A needle to the haystack of fast fashion

A needle to the haystack of fast fashion

by Charli Cox

In celebration of Second Hand September we sat down with one of Koha’s seamstresses Mallory Mason, who has taken a needle to over 100 of our damaged donations, giving them a second chance at being loved. From her Auckland based home, we discuss her fine arts degree, how she first started volunteering her time to Koha and some of her recommendations for lowering our environmental footprint when it comes to clothing consumption.


What made you want to donate your time to Koha?

I first learned about Koha at a camping trip in which a mutual friend had invited Charli to join. Over the weekend I got to hear more about how Koha works, her passion driving it and educating people, I was hooked. The cause and purpose of Koha really hit home for me; clothes are a basic human right for everyone. I believe that everyone should benefit from the functional aspect, as well as getting a chance to experience the joy of figuring out their own style or putting something on that makes them feel fabulous. On top of all those reasons, I have a skill that I don't use enough (sewing) and what better way to practice it than on giving preloved clothes a second chance for people in need.

You see the impact that fast-fashion has, with a large amount of barely-worn donations, some only with minor damage. In your option what’s the best thing we can do to lower our environmental footprint when it comes to our clothing consumption?

There are a few things I would recommend, which you can choose from to best suit your personal circumstances:  Take care of your clothing. Follow the recommended care instructions and if something is damaged or stained make an effort to repair or repurpose it before choosing to throw it away or donate. For example, you could dye old stained light colour clothes to black, or shorten a dress into a top. For damaged items, take the time to repair them or get to know a local seamstress/ tailor - not only will your clothes get a face lift but you get to #supportlocal.

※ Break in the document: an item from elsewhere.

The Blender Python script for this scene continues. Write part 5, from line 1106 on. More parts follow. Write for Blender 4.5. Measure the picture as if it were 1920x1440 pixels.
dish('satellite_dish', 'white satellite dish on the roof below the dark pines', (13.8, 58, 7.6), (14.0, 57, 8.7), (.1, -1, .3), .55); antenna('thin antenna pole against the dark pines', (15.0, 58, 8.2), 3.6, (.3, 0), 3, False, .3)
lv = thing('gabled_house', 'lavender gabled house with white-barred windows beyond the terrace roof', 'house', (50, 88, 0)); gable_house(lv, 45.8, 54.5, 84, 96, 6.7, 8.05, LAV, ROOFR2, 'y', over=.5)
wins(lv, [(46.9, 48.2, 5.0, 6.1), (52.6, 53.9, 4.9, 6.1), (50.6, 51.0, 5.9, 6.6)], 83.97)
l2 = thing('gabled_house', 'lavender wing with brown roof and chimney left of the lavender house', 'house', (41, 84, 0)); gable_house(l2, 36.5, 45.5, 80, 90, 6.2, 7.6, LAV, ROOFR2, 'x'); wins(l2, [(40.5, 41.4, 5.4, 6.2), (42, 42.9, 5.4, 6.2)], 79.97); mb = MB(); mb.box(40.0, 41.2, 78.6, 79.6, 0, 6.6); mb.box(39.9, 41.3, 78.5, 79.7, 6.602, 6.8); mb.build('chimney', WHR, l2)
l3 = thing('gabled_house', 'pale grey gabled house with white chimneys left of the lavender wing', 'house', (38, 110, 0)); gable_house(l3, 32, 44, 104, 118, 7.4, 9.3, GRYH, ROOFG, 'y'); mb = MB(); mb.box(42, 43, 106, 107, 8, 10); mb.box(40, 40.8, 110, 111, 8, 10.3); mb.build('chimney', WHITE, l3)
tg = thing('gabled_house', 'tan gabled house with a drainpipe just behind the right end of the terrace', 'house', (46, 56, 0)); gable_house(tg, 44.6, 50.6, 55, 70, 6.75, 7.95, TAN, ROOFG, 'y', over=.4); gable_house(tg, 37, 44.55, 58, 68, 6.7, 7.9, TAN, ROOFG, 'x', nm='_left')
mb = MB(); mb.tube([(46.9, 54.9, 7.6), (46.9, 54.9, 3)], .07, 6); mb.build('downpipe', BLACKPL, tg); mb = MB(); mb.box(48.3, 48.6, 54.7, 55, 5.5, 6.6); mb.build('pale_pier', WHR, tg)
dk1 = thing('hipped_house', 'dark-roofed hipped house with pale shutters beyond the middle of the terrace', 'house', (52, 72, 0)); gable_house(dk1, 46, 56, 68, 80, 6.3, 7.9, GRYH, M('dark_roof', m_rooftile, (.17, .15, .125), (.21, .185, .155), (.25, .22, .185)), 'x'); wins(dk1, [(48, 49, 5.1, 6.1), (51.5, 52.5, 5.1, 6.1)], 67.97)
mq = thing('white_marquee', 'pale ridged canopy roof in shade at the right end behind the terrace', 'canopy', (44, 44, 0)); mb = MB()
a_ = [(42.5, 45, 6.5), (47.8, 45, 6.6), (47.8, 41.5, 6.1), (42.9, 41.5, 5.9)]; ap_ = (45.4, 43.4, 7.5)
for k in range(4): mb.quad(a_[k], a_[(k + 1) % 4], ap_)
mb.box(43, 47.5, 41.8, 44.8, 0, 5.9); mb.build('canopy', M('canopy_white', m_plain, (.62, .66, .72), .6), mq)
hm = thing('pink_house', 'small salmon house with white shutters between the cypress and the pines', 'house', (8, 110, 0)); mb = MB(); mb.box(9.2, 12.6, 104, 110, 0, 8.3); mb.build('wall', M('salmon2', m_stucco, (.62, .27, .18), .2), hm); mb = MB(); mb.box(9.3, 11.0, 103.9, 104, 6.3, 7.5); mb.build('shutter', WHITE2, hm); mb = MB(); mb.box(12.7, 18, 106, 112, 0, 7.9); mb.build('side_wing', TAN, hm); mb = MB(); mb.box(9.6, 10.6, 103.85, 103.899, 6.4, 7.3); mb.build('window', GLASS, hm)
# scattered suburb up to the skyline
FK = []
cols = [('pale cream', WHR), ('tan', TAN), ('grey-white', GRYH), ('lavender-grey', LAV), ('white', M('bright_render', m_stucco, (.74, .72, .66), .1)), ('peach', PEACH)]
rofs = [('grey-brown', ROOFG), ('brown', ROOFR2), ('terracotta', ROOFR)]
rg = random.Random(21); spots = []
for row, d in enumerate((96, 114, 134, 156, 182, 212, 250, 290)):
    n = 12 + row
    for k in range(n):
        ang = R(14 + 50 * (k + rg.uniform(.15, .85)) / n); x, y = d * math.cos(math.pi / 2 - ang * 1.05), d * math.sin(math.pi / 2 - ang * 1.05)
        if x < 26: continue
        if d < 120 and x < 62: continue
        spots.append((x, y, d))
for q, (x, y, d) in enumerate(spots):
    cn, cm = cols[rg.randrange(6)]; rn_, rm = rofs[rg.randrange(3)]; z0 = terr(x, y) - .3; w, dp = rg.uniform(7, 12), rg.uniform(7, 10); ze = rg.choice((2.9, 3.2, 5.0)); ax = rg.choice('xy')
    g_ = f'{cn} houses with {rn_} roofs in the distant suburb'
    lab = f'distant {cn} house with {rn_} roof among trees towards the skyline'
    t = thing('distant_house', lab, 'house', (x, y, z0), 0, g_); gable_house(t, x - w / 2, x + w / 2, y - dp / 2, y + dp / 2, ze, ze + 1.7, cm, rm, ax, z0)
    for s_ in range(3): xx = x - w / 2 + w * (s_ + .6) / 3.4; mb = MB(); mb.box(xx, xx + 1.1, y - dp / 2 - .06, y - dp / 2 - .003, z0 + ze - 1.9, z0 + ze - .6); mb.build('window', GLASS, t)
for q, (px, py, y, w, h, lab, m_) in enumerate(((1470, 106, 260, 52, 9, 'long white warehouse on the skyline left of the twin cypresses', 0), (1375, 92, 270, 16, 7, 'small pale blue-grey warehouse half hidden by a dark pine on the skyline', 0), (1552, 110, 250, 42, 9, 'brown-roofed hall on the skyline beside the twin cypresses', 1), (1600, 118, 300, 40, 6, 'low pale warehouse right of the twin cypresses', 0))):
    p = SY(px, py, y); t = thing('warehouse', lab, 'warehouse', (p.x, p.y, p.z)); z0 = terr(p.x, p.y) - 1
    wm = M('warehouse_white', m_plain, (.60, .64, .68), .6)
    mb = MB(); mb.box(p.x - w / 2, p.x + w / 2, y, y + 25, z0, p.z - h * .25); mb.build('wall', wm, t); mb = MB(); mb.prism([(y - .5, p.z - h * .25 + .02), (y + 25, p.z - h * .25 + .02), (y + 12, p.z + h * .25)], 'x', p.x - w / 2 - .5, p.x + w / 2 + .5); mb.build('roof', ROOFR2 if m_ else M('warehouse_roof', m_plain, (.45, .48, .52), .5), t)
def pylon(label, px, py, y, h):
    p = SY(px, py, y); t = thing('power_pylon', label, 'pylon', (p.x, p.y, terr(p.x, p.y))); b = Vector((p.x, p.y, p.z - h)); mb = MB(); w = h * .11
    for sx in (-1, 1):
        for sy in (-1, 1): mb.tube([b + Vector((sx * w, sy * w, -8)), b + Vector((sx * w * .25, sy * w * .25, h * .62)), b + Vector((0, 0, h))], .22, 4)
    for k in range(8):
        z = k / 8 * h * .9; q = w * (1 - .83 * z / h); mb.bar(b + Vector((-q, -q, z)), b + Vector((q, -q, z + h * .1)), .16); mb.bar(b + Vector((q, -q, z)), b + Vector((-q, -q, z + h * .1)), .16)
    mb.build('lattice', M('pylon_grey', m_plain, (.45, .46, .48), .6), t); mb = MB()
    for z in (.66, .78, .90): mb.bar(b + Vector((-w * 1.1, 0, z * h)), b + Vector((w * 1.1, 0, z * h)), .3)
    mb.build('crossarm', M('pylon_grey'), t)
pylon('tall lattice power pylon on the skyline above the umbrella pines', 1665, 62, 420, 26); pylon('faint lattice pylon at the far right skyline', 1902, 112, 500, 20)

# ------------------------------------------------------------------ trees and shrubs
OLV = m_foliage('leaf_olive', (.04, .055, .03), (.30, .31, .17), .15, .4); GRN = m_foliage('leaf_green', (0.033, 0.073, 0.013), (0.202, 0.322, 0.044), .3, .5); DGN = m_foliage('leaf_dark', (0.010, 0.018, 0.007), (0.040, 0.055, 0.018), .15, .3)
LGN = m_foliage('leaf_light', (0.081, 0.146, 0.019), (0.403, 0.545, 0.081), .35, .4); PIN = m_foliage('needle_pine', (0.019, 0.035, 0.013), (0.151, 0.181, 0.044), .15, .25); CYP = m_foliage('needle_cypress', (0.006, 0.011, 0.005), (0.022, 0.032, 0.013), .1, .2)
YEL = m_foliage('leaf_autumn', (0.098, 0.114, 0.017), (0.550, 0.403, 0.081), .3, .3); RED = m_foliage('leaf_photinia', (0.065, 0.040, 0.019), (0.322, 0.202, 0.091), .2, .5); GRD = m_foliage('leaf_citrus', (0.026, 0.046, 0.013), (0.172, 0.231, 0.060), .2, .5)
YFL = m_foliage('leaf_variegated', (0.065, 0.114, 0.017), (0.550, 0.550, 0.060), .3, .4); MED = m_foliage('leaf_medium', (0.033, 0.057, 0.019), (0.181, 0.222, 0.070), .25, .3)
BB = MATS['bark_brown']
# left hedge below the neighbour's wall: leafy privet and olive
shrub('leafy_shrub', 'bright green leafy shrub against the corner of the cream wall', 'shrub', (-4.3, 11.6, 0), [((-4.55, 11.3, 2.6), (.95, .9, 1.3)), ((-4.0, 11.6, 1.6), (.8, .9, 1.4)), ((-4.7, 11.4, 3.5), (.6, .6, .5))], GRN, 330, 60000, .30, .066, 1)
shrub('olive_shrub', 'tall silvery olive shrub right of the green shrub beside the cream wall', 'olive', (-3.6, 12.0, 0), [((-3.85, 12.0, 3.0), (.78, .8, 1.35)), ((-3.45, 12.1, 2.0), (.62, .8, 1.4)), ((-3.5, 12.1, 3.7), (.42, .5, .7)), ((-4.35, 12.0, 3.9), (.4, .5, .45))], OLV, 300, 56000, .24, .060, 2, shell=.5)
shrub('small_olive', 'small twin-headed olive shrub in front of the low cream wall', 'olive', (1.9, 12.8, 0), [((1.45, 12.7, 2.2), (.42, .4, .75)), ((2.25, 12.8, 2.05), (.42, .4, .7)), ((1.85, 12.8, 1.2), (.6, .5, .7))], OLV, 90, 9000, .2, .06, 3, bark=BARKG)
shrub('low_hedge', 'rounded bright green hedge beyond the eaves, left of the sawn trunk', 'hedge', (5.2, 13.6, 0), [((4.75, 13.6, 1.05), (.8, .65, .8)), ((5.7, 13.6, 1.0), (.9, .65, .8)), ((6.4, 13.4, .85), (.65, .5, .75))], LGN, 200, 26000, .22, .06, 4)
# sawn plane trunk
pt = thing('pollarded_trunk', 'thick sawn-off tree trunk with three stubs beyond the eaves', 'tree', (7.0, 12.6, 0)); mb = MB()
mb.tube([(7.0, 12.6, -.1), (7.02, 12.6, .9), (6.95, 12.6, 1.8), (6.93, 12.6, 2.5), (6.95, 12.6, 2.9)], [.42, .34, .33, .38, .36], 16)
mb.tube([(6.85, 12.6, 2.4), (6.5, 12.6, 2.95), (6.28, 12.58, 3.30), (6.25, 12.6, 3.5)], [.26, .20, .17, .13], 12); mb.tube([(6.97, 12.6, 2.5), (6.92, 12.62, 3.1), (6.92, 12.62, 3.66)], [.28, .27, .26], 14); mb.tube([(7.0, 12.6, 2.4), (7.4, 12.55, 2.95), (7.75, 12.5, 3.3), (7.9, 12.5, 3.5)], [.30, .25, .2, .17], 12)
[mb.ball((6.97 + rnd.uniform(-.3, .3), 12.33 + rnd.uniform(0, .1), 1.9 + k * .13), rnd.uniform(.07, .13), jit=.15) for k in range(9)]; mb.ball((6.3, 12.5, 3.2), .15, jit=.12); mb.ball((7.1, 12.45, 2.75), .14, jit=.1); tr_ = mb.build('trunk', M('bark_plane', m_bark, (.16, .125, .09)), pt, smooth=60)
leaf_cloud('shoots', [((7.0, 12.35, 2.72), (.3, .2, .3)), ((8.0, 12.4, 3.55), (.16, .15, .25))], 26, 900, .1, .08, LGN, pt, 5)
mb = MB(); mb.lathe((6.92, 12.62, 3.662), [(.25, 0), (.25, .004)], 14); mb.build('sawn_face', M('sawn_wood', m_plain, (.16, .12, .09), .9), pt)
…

Shop second hand. This takes patience and planning but can be really rewarding. If you know you need or want something new try to plan ahead and set yourself a goal of going to second hand stores BEFORE going into the fast fashion shops. You will likely find something that has more character and is unique in comparison to the $30 top that you will wear a handful of times before it falls apart or is too worn to keep using it.
If you do want to buy something new, try shopping for something ethically-made and constructed of natural or sustainable fibres. There are a lot of brands these days that have a focus on reducing their carbon footprint when producing clothes. Yes, sometimes this means you will pay a little more, but you will likely use it for years and years to come if well cared for. Then, when you are ready to pass it on, it can likely be loved all the same by someone new or if the item reaches the end of its life you know it will decompose or can be recycled.
How did you get into sewing, have you always fixed and repurposed your own clothing?
I have a degree in Fine Arts, majoring in Fashion Design. Becoming a seamstress was a part of my degree. I always have loved the way clothes can make you feel, how they function and how you can express yourself and personal style with them. I loved being creative with materials when I was a kid, as I got older I knew I wanted to learn how to create my own designs. I never ended up as a designer for my career but I have maintained my skills by sewing my own clothes, commission designs, or repairs for friends and family over the years.
I have thought about a potential return to the fashion industry over the years, however, thanks to Koha, I have come to learn about the problem of fast, disposable fashion and the impacts on society and the environment. I believe my time and skills are better suited to impacting the clothing and overall fashion industry in a positive way - like donating my time and skills to Koha.